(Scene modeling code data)
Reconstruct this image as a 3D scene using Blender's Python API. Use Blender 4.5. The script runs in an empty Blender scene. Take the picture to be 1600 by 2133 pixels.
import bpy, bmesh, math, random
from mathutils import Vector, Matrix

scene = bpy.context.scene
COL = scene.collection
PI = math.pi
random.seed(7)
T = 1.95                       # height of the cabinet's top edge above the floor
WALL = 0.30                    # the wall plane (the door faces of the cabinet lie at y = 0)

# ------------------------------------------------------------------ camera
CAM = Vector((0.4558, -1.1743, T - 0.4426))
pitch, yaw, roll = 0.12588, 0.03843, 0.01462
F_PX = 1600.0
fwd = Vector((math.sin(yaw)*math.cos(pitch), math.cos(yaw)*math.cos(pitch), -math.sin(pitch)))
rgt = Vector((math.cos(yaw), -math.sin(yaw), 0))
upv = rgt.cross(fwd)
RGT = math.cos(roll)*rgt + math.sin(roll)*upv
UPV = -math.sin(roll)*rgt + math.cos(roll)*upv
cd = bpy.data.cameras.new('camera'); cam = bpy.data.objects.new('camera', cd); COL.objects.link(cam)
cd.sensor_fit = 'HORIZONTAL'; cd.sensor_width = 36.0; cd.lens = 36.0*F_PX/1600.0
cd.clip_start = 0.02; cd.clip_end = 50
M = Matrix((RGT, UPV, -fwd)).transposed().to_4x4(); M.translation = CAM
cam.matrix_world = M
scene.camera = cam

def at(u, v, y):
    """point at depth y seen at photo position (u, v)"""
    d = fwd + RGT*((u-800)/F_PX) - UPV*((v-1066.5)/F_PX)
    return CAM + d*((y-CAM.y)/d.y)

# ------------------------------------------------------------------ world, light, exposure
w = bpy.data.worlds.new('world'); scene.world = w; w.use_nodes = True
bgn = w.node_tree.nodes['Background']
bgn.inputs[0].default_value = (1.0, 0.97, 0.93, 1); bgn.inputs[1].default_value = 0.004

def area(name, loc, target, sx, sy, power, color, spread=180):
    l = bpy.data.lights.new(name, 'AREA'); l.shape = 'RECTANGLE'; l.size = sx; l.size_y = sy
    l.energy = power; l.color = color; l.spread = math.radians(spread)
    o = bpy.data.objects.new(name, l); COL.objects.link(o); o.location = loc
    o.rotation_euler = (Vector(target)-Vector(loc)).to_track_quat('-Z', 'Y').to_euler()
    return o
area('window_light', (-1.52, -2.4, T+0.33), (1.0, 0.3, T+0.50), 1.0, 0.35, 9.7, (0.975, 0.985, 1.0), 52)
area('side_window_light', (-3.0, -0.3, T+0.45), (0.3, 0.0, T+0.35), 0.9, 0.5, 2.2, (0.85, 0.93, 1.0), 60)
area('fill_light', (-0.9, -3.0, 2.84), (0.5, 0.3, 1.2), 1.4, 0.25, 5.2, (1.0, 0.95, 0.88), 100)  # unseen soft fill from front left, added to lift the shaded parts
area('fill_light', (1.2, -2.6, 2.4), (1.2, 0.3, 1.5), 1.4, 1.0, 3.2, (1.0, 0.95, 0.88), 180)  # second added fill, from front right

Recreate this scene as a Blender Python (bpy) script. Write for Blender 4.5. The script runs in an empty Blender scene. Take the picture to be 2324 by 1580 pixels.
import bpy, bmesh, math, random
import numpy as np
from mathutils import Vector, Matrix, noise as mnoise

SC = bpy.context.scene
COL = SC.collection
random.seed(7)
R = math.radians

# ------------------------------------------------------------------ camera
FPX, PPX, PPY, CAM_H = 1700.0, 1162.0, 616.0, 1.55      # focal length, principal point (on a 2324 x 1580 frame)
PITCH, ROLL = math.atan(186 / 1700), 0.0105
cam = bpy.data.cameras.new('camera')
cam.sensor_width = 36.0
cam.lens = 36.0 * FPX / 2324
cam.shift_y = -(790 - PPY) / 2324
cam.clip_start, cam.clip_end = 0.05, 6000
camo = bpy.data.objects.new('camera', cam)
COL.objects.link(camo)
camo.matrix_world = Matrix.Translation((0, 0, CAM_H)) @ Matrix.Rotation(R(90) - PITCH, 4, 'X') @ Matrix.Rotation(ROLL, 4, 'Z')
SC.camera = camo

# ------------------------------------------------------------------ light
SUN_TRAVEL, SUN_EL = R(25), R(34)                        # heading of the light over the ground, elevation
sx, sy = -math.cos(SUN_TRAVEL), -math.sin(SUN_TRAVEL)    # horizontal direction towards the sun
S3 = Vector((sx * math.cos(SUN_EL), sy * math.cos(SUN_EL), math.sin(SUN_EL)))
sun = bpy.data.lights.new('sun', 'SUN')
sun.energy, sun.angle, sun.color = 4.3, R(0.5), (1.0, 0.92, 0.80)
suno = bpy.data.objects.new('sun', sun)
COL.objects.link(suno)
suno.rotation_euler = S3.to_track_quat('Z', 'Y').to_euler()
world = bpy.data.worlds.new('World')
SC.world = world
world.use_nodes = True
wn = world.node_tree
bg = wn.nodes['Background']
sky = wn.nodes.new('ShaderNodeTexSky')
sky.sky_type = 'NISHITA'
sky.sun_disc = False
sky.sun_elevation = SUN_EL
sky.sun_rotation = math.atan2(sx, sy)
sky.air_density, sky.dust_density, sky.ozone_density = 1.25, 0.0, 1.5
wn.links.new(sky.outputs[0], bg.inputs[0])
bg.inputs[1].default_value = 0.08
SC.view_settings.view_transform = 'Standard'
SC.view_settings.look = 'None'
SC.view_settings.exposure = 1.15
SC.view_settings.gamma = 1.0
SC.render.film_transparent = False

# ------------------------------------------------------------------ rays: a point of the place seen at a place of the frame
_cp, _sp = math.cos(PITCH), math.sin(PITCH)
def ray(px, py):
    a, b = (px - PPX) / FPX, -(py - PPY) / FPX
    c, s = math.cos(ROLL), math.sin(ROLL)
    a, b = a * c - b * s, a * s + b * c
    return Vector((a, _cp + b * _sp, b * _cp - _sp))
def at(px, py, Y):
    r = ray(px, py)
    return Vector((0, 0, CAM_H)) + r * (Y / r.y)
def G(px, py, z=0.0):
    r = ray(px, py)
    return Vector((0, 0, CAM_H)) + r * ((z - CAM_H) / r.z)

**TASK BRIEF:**
Write out every record verbatim.

**COMPLETE OUTPUT:**
Reconstruct this image as a 3D scene using Blender's Python API. Use Blender 4.5. The script runs in an empty Blender scene. Take the picture to be 1600 by 2133 pixels.
import bpy, bmesh, math, random
from mathutils import Vector, Matrix

scene = bpy.context.scene
COL = scene.collection
PI = math.pi
random.seed(7)
T = 1.95                       # height of the cabinet's top edge above the floor
WALL = 0.30                    # the wall plane (the door faces of the cabinet lie at y = 0)

# ------------------------------------------------------------------ camera
CAM = Vector((0.4558, -1.1743, T - 0.4426))
pitch, yaw, roll = 0.12588, 0.03843, 0.01462
F_PX = 1600.0
fwd = Vector((math.sin(yaw)*math.cos(pitch), math.cos(yaw)*math.cos(pitch), -math.sin(pitch)))
rgt = Vector((math.cos(yaw), -math.sin(yaw), 0))
upv = rgt.cross(fwd)
RGT = math.cos(roll)*rgt + math.sin(roll)*upv
UPV = -math.sin(roll)*rgt + math.cos(roll)*upv
cd = bpy.data.cameras.new('camera'); cam = bpy.data.objects.new('camera', cd); COL.objects.link(cam)
cd.sensor_fit = 'HORIZONTAL'; cd.sensor_width = 36.0; cd.lens = 36.0*F_PX/1600.0
cd.clip_start = 0.02; cd.clip_end = 50
M = Matrix((RGT, UPV, -fwd)).transposed().to_4x4(); M.translation = CAM
cam.matrix_world = M
scene.camera = cam

def at(u, v, y):
    """point at depth y seen at photo position (u, v)"""
    d = fwd + RGT*((u-800)/F_PX) - UPV*((v-1066.5)/F_PX)
    return CAM + d*((y-CAM.y)/d.y)

# ------------------------------------------------------------------ world, light, exposure
w = bpy.data.worlds.new('world'); scene.world = w; w.use_nodes = True
bgn = w.node_tree.nodes['Background']
bgn.inputs[0].default_value = (1.0, 0.97, 0.93, 1); bgn.inputs[1].default_value = 0.004

def area(name, loc, target, sx, sy, power, color, spread=180):
    l = bpy.data.lights.new(name, 'AREA'); l.shape = 'RECTANGLE'; l.size = sx; l.size_y = sy
    l.energy = power; l.color = color; l.spread = math.radians(spread)
    o = bpy.data.objects.new(name, l); COL.objects.link(o); o.location = loc
    o.rotation_euler = (Vector(target)-Vector(loc)).to_track_quat('-Z', 'Y').to_euler()
    return o
area('window_light', (-1.52, -2.4, T+0.33), (1.0, 0.3, T+0.50), 1.0, 0.35, 9.7, (0.975, 0.985, 1.0), 52)
area('side_window_light', (-3.0, -0.3, T+0.45), (0.3, 0.0, T+0.35), 0.9, 0.5, 2.2, (0.85, 0.93, 1.0), 60)
area('fill_light', (-0.9, -3.0, 2.84), (0.5, 0.3, 1.2), 1.4, 0.25, 5.2, (1.0, 0.95, 0.88), 100)  # unseen soft fill from front left, added to lift the shaded parts
area('fill_light', (1.2, -2.6, 2.4), (1.2, 0.3, 1.5), 1.4, 1.0, 3.2, (1.0, 0.95, 0.88), 180)  # second added fill, from front right

Recreate this scene as a Blender Python (bpy) script. Write for Blender 4.5. The script runs in an empty Blender scene. Take the picture to be 2324 by 1580 pixels.
import bpy, bmesh, math, random
import numpy as np
from mathutils import Vector, Matrix, noise as mnoise

SC = bpy.context.scene
COL = SC.collection
random.seed(7)
R = math.radians

# ------------------------------------------------------------------ camera
FPX, PPX, PPY, CAM_H = 1700.0, 1162.0, 616.0, 1.55      # focal length, principal point (on a 2324 x 1580 frame)
PITCH, ROLL = math.atan(186 / 1700), 0.0105
cam = bpy.data.cameras.new('camera')
cam.sensor_width = 36.0
cam.lens = 36.0 * FPX / 2324
cam.shift_y = -(790 - PPY) / 2324
cam.clip_start, cam.clip_end = 0.05, 6000
camo = bpy.data.objects.new('camera', cam)
COL.objects.link(camo)
camo.matrix_world = Matrix.Translation((0, 0, CAM_H)) @ Matrix.Rotation(R(90) - PITCH, 4, 'X') @ Matrix.Rotation(ROLL, 4, 'Z')
SC.camera = camo

# ------------------------------------------------------------------ light
SUN_TRAVEL, SUN_EL = R(25), R(34)                        # heading of the light over the ground, elevation
sx, sy = -math.cos(SUN_TRAVEL), -math.sin(SUN_TRAVEL)    # horizontal direction towards the sun
S3 = Vector((sx * math.cos(SUN_EL), sy * math.cos(SUN_EL), math.sin(SUN_EL)))
sun = bpy.data.lights.new('sun', 'SUN')
sun.energy, sun.angle, sun.color = 4.3, R(0.5), (1.0, 0.92, 0.80)
suno = bpy.data.objects.new('sun', sun)
COL.objects.link(suno)
suno.rotation_euler = S3.to_track_quat('Z', 'Y').to_euler()
world = bpy.data.worlds.new('World')
SC.world = world
world.use_nodes = True
wn = world.node_tree
bg = wn.nodes['Background']
sky = wn.nodes.new('ShaderNodeTexSky')
sky.sky_type = 'NISHITA'
sky.sun_disc = False
sky.sun_elevation = SUN_EL
sky.sun_rotation = math.atan2(sx, sy)
sky.air_density, sky.dust_density, sky.ozone_density = 1.25, 0.0, 1.5
wn.links.new(sky.outputs[0], bg.inputs[0])
bg.inputs[1].default_value = 0.08
SC.view_settings.view_transform = 'Standard'
SC.view_settings.look = 'None'
SC.view_settings.exposure = 1.15
SC.view_settings.gamma = 1.0
SC.render.film_transparent = False

# ------------------------------------------------------------------ rays: a point of the place seen at a place of the frame
_cp, _sp = math.cos(PITCH), math.sin(PITCH)
def ray(px, py):
    a, b = (px - PPX) / FPX, -(py - PPY) / FPX
    c, s = math.cos(ROLL), math.sin(ROLL)
    a, b = a * c - b * s, a * s + b * c
    return Vector((a, _cp + b * _sp, b * _cp - _sp))
def at(px, py, Y):
    r = ray(px, py)
    return Vector((0, 0, CAM_H)) + r * (Y / r.y)
def G(px, py, z=0.0):
    r = ray(px, py)
    return Vector((0, 0, CAM_H)) + r * ((z - CAM_H) / r.z)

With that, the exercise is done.